Bill Kindel's Outside Interests

No self-respecting computer geek would be without a home computer. For several years, my home system of choice was the Amiga (I couldn't afford my real preference, Multics ) and that contributed to my becoming a co-director of the Amiga users' group of the now-defunct Boston Computer Society . There were never a large number of us Amigoids (about 5 million, world-wide), but we were a loyal (sometimes to a fault) bunch and we were greatly encouraged by the return of our favorite system to the marketplace and Gateway 2000 's plans for the future of the Amiga platform.  Alas, that has now passed.

I still  have my Amiga 3000 system, but I am now primarily a Linux and Win7 user.  My older home systems all dual boot between Linux and at least one MS Windows version (WinNT, Win98SE, or WinXP Pro).   Having installed all these versions from scratch, I can say that while the Windows systems show more "polish" in a few areas, I have been greatly impressed by the functionality and stability of Linux -- especially for internet access.

After a 16 year sojourn in Massachusetts, I returned home to Colorado in 1997. My interests came with me, and I gradually connected with people having similar interests in this part of the world.

Working so near the MIT campus in Cambridge gave me the opportunity to make new connections to the Institute. My graduating class held its 25th Reunion in 1995 and I became involved as the editor of my class' email list.  Since that time, I've also put up a Class of 1970 web page (which has now passed to another classmate).

From 1994-1997, I was also the token "forty-something" in the MIT Lutheran Episcopal Ministry, which meets weekly for Eucharistic worship, a light supper, and sometimes-heavy discussion.  Our two denominations entered into full communion with each other as of the Feast of the Epiphany (January 6), 2001.  MIT's LEM and other existing joint communities led the way in demonstrating how ELCA and ECUSA congregations can work together and even share clergy.  Years later, this shared communion was lived out at my seminary; about 1/4 of my entering class was Lutheran, and we all became fluent in each other's traditions.

Until 1997, I was the "wearer of many hats" at the Episcopal Parish of St. Paul (one of eight) in Newton, Massachusetts. Likewise, I was active in the Diocese of Massachusetts , representing Region III (west-southwest of Boston) on the Diocesan (Bishop's) Council, which serves as the Board of Directors for the diocese.   Upon returning home to Colorado, I became active at St. Andrew's Episcopal Church in Fort Collins, where I sang bass in the choir and coördinated a good-sized group of lay liturgical assistants.

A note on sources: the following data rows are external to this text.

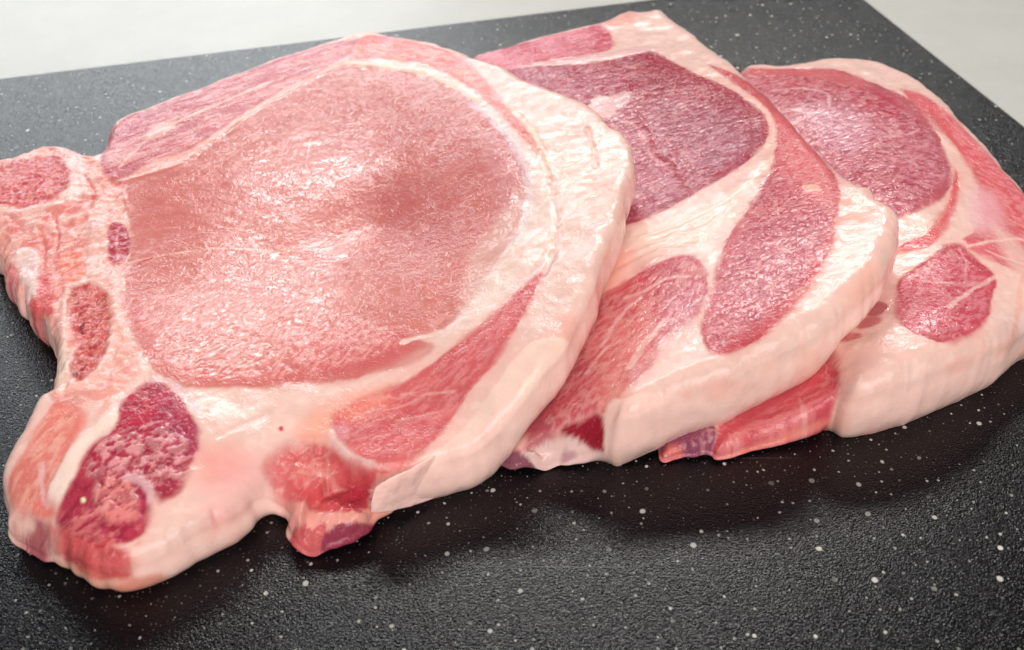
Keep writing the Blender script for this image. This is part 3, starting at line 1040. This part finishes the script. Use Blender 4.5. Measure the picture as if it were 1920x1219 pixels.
c1.outline([(-40, 330), (0, 303), (40, 290), (75, 275), (107, 270), (135, 276), (158, 290), (186, 288), (198, 266), (212, 232), (250, 213), (330, 181), (430, 143), (520, 109), (600, 83), (660, 64),
            (700, 60), (740, 68), (800, 79), (850, 92), (885, 106), (930, 120), (985, 146), (1040, 170), (1085, 185), (1122, 205), (1147, 235), (1170, 272, 38), (1183, 318, 34), (1187, 365, 30), (1180, 400, 26),
            (1169, 432, 25), (1165, 470, 24), (1156, 505, 23), (1141, 535, 22), (1128, 566, 21), (1121, 600, 20), (1102, 650, 18), (1080, 700, 16), (1060, 740, 15), (1040, 770, 13), (1000, 815, 9), (950, 866, 5),
            (905, 906, 3), (860, 926, 2), (800, 943, 2), (750, 951, 2), (735, 966, 1), (705, 985, 0), (690, 1008, 0), (650, 1024, 0), (612, 1030, 0), (596, 1042, 0), (560, 1034, 0), (542, 1016, 0), (552, 995, 0),
            (540, 975, 1), (520, 962, 3), (503, 968, 2), (483, 985, 1), (475, 1005, 0), (445, 1030, 0), (400, 1052, 0), (370, 1066, 0), (335, 1090, 0), (300, 1106, 0), (255, 1119, 0), (210, 1119, 0), (180, 1112, 0),
            (160, 1093, 0), (130, 1076, 0), (108, 1056, 0), (72, 1046, 0), (38, 1030, 0), (26, 1012, 1), (28, 980, 4), (12, 940, 9), (5, 908, 11), (18, 880, 12), (45, 840, 13), (65, 800, 14), (82, 765, 15),
            (96, 730), (101, 690), (101, 650), (95, 622), (75, 598), (55, 578), (40, 552), (14, 536), (5, 515), (10, 495), (5, 478), (-5, 462), (-40, 440)])
# bone end on the left
c1.area([(-60, 300), (60, 270), (150, 280), (195, 310), (232, 345), (238, 420), (240, 480), (232, 530), (240, 600), (262, 680), (240, 715), (215, 740), (150, 760), (90, 740), (90, 600), (0, 540), (-60, 460)],
        (232, 160, 148), 'bone', 'bone', feather=1.2, lean=0.35, var=0.16, rough=0.9)
c1.fleck([(-40, 300), (150, 280), (235, 350), (240, 480), (235, 600), (250, 700), (100, 740), (90, 600), (0, 520)], (243, 196, 184), 3.4, 0.6, 0.6, 70, 1.6, dz=0.3)
c1.fleck([(0, 380), (150, 370), (230, 400), (235, 560), (110, 600), (40, 540)], (222, 104, 102), 3.0, 0.45, 0.55, 70, 1.8, dz=-0.3)
c1.area([(-60, 330), (20, 305), (70, 295), (108, 292), (128, 312), (130, 345), (104, 370), (62, 384), (0, 388), (-60, 390)], (212, 100, 104), 'marrow', 'bone', feather=1.3, lean=0.8, var=0.2)
c1.fleck([(-60, 320), (100, 292), (130, 330), (90, 375), (-60, 390)], (188, 62, 76), 1.0, 0.5, 0.7, sharp=0.04, dz=-0.3)
c1.fleck([(-60, 320), (100, 292), (130, 330), (90, 375), (-60, 390)], (234, 160, 150), 0.8, 0.5, 0.6, sharp=0.04)
c1.area([(100, 272), (150, 285), (160, 330), (150, 370), (125, 380), (132, 340), (125, 305)], (240, 196, 190), feather=1.2, opacity=0.9, lean=0.1, dz=0.4)
c1.area([(128, 548), (165, 532), (203, 548), (206, 600), (200, 650), (180, 690), (148, 716), (132, 700), (142, 650), (132, 600)], (202, 92, 90), 'marrow', 'bone', feather=1.4, lean=0.8, var=0.2, dz=-0.5, rough=0.5)
c1.fleck([(128, 548), (203, 548), (205, 640), (150, 715), (135, 690), (140, 620)], (160, 44, 52), 1.2, 0.40, 0.7, 70, 1.5, sharp=0.05, dz=-0.5)
c1.fleck([(128, 548), (203, 548), (205, 640), (150, 715), (135, 690), (140, 620)], (232, 150, 138), 1.0, 0.5, 0.6, 70, 1.5, sharp=0.05)
c1.vein([(152, 620), (158, 604)], (120, 20, 34), 0.7, 0.8, 0)
c1.vein([(140, 705), (152, 690)], (120, 24, 36), 0.9, 0.8, 0)
c1.area([(166, 395), (198, 390), (202, 440), (198, 500), (184, 522), (162, 518), (166, 460)], (238, 184, 172), 'cartilage', 'bone', feather=0.9, lean=0.1, dz=0.6)
c1.area([(112, 482), (130, 470), (152, 476), (160, 500), (156, 524), (128, 532), (112, 512)], (238, 138, 118), feather=1.0, lean=0.1, dz=0.6)
c1.area([(26, 482), (50, 464), (72, 478), (74, 520), (68, 552), (48, 560), (40, 530)], (232, 198, 190), 'cartilage', 'bone', feather=1.0, lean=0.0, dz=0.6)
c1.area([(72, 520), (92, 515), (100, 560), (98, 590), (76, 582)], (214, 70, 78), feather=1.5, opacity=0.8)
c1.area([(48, 560), (72, 565), (74, 592), (56, 580)], (216, 60, 70), feather=1.0, opacity=0.8)
c1.area([(5, 500), (28, 498), (34, 530), (12, 530)], (226, 130, 132), feather=1.0, opacity=0.8)
c1.vein([(122, 560), (117, 620), (124, 690), (142, 722), (176, 706), (207, 655), (213, 600), (210, 552), (170, 530), (130, 542), (122, 560)], (240, 192, 178), 1.0, 0.8, 0.2, dz=0.4, lean=0.1)
c1.vein([(-30, 396), (30, 396), (70, 392), (112, 380), (140, 350)], (242, 204, 192), 1.6, 0.85, 0.2, dz=0.4, lean=0.1)
c1.vein([(100, 400), (110, 440), (104, 470)], (206, 60, 66), 0.7, 0.7, 0.2, dz=-0.6)
c1.vein([(160, 330), (176, 360), (168, 392)], (214, 84, 86), 0.8, 0.7, 0.2, dz=-0.5)
c1.vein([(75, 430), (84, 470), (78, 510)], (220, 110, 110), 0.7, 0.7, 0.2, dz=-0.6)
c1.vein([(30, 430), (60, 440), (100, 455), (140, 450)], (226, 120, 110), 0.9, 0.5)
c1.vein([(10, 400), (40, 430), (30, 450)], (214, 110, 108), 0.8, 0.5, dz=-0.3)
c1.vein([(205, 560), (222, 620), (232, 680), (205, 740), (190, 790)], (232, 164, 146), 1.3, 0.7, dz=0.3)
c1.vein([(216, 520), (222, 580), (240, 640), (262, 690)], (240, 196, 184), 1.4, 0.7, dz=0.3)
c1.area([(105, 650), (125, 650), (128, 700), (118, 740), (102, 720)], (242, 212, 194), feather=1.2, opacity=0.8, lean=0.0)
c1.area([(190, 300), (340, 190), (520, 115), (680, 75), (700, 112), (640, 135), (590, 150), (520, 190), (450, 235), (390, 275), (330, 312), (240, 345), (205, 345)], (226, 150, 136), feather=1.5, opacity=0.85, lean=0.6)
# strip of rib meat along the back
c1.area([(188, 300), (198, 268), (213, 234), (330, 184), (430, 146), (520, 112), (620, 80), (680, 72), (680, 92), (640, 112), (560, 152), (480, 198), (400, 252), (345, 285), (285, 300), (240, 332), (205, 335)],
        (194, 90, 96), 'muscle', feather=1.2, var=0.16)
c1.fleck([(195, 290), (330, 190), (520, 115), (660, 75), (640, 110), (480, 195), (345, 285), (240, 330)], (236, 170, 160), 1.4, 0.5, 0.5, 33, 4.5, dz=0.2)
c1.fleck([(200, 270), (330, 190), (520, 115), (660, 75), (600, 110), (440, 190), (300, 250)], (186, 66, 88), 1.4, 0.48, 0.6, 30, 4.0, dz=-0.15)
c1.vein([(225, 312), (275, 262), (340, 225), (420, 190), (510, 152)], (240, 196, 178), 1.0, 0.75)
c1.area([(268, 258), (290, 238), (328, 226), (318, 246), (290, 262)], (232, 184, 172), feather=1.3, opacity=0.7, lean=0.2)
c1.vein([(230, 338), (300, 322), (350, 300), (398, 262), (470, 212), (540, 172), (630, 125)], (240, 180, 158), 1.0, 0.75, dz=0.25)
c1.vein([(215, 345), (260, 335), (330, 315)], (214, 84, 90), 1.2, 0.6)
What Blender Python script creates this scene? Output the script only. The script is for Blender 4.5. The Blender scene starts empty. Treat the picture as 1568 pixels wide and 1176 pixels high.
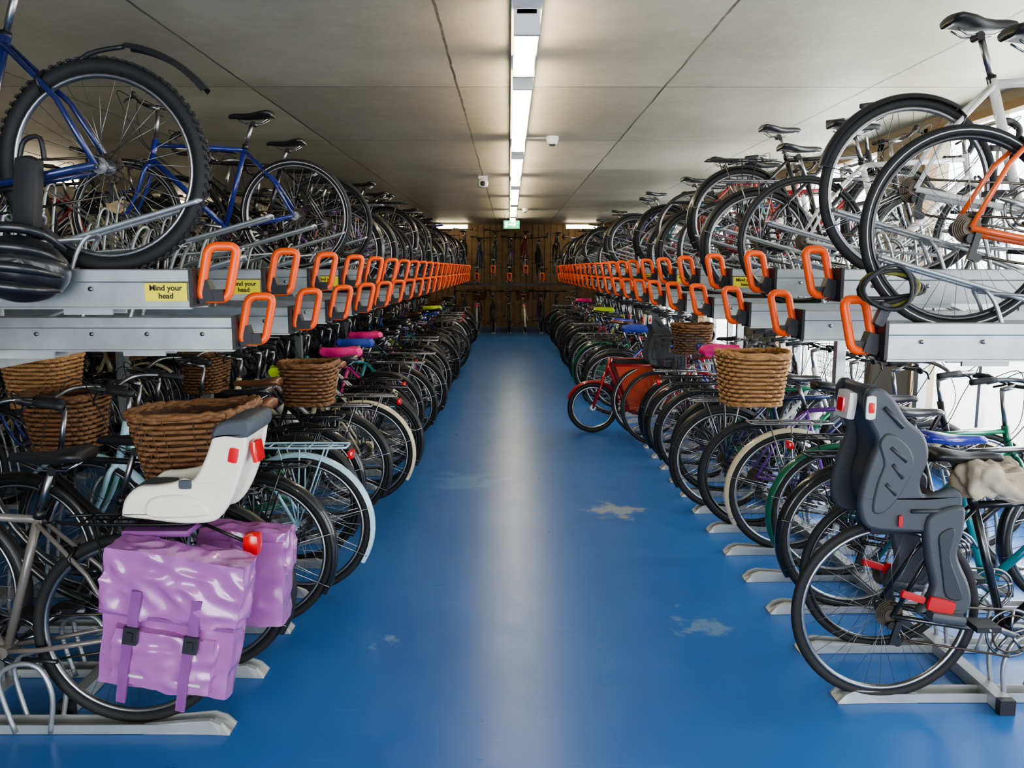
import bpy, math, random
from mathutils import Vector, Matrix, noise
from mathutils.geometry import tessellate_polygon
random.seed(11)
V=Vector; pi=math.pi; sin=math.sin; cos=math.cos
C=bpy.context.scene.collection
# ------------------------------------------------------------------ materials
MT={}
def M(name,col,rough=.5,metal=0,var=.15,scale=8,bump=0,coat=0,emis=0,trans=0):
    m=bpy.data.materials.new(name); m.use_nodes=True; nt=m.node_tree; n=nt.nodes; l=nt.links
    p=n['Principled BSDF']
    tc=n.new('ShaderNodeTexCoord'); nz=n.new('ShaderNodeTexNoise'); nz.inputs['Scale'].default_value=scale; nz.inputs['Detail'].default_value=4
    l.new(tc.outputs['Object'],nz.inputs['Vector'])
    mx=n.new('ShaderNodeMix'); mx.data_type='RGBA'
    mx.inputs[6].default_value=(*[max(0,c*(1-var)) for c in col],1); mx.inputs[7].default_value=(*[min(1,c*(1+var)) for c in col],1)
    l.new(nz.outputs['Fac'],mx.inputs[0]); l.new(mx.outputs[2],p.inputs['Base Color'])
    p.inputs['Roughness'].default_value=rough; p.inputs['Metallic'].default_value=metal
    p.inputs['Coat Weight'].default_value=coat
    if bump:
        bp=n.new('ShaderNodeBump'); bp.inputs['Strength'].default_value=bump; bp.inputs['Distance'].default_value=.01
        l.new(nz.outputs['Fac'],bp.inputs['Height']); l.new(bp.outputs['Normal'],p.inputs['Normal'])
    if emis:
        l.new(mx.outputs[2],p.inputs['Emission Color']); p.inputs['Emission Strength'].default_value=emis
    if trans: p.inputs['Transmission Weight'].default_value=trans
    MT[name]=m; return m
for nm,c in dict(blue=(.015,.03,.22),navy=(.012,.02,.10),red=(.35,.015,.015),green=(.01,.14,.07),teal=(.02,.2,.22),
                 silver=(.35,.35,.35),white=(.72,.72,.68),orange=(.75,.12,.02),black=(.012,.012,.013),bronze=(.16,.14,.12),
                 maroon=(.12,.01,.02),purple=(.12,.03,.2),cream=(.62,.54,.36),ltblue=(.40,.60,.68),grey=(.12,.12,.13)).items():
    M('paint_'+nm,c,.3,0.0,.08,5,0,.6)
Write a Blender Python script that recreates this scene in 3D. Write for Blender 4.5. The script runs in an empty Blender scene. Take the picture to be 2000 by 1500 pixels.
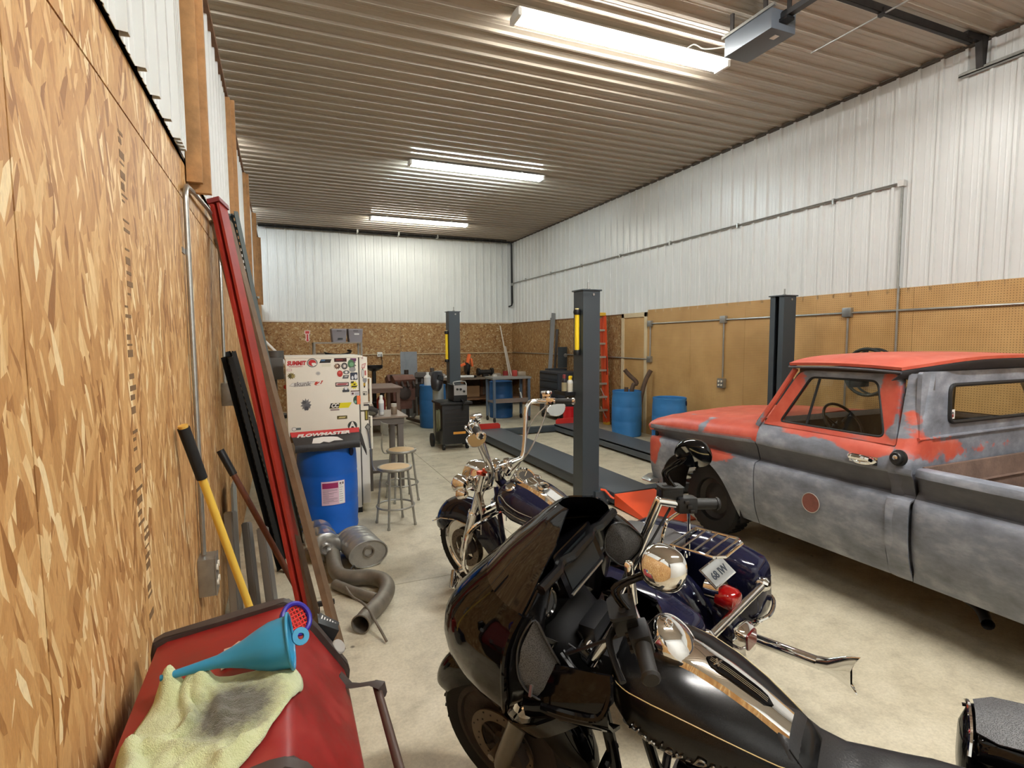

Though I had hidden from it for many years, in 2001 I finally came to grips with my long-standing sense of calling to ordained ministry within the Episcopal Church.  Rather than boring you with the details of an arduous process, I'll summarize.  I spent most of a year in discernment with my Rector, my Spiritual Director, and a committee of my peers before meeting with the Commission on Ministry of the Episcopal Diocese of Colorado.  The CoM (correctly) felt I needed to do some additional spiritual and psychological work and left the door open for a second meeting.  The growth and healing that ensued have been to the good; I was in a much better place when I met with the CoM a second time and received their recommendation..

Once the CoM and Bishop have approved me for Postulancy, I applied to seminaries for admission in the fall of 2004.  Cutting to the chase, I am now a member of the Class of 2007 at the Episcopal Theological Seminary of the Southwest in Austin, TX.  The Master of Divinity (M.Div.) degree requires three years of study, so I will be ordained to the Transitional Diaconate in 2007.  I have now completed two of those three years and after another meting with the CoM, the Bishop admitted as a Candidate for Ordination to the Transitional Diaconate on October 4, 2006.

The Episcopal Church continues the ancient tradition of ordaining to the diaconate before the priesthood.  I will be ordained to the priesthood 6-12 months later, at the tender age of 59.  Mandatory retirement age is 72, so I pray that God will give me a dozen good years in which to be pastor, priest, teacher, and friend to the congregations that I will serve.  After retirement, Episcopal clergy may continue to serve on a year-to-year basis.

An important part of my spiritual growth in recent years has been involvement in the Cursillo Movement.  I was a Candidate at Colorado Episcopal Cursillo weekend #107 in August, 2002.  I worked on the team for weekend #110 in 2003 and I kept the three dozen Cursillistas at St. Andrew's up to date until my departure for seminary.  I have had the joy of working two more weekends during my seminary years, and I have now served as a "Spiritual Dude" (Spiritual Advisor) twice since my ordination.
¡De Colores!  Closely related to Cursillo is KAIROS prison ministry, in which I have become involved at the Sterling Correctional Facility in NE Colorado.

Due perhaps to the absence of rapid transit during my formative years in Denver, I became enamored of subways and similar systems during my undergraduate years. I have continued that interest as a member of the Boston Street Railway Association . In addition to BSRA's own page, members also maintain the excellent New England Transit Web pages.  I also joined the Colorado Railroad Museum once I returned to Colorado.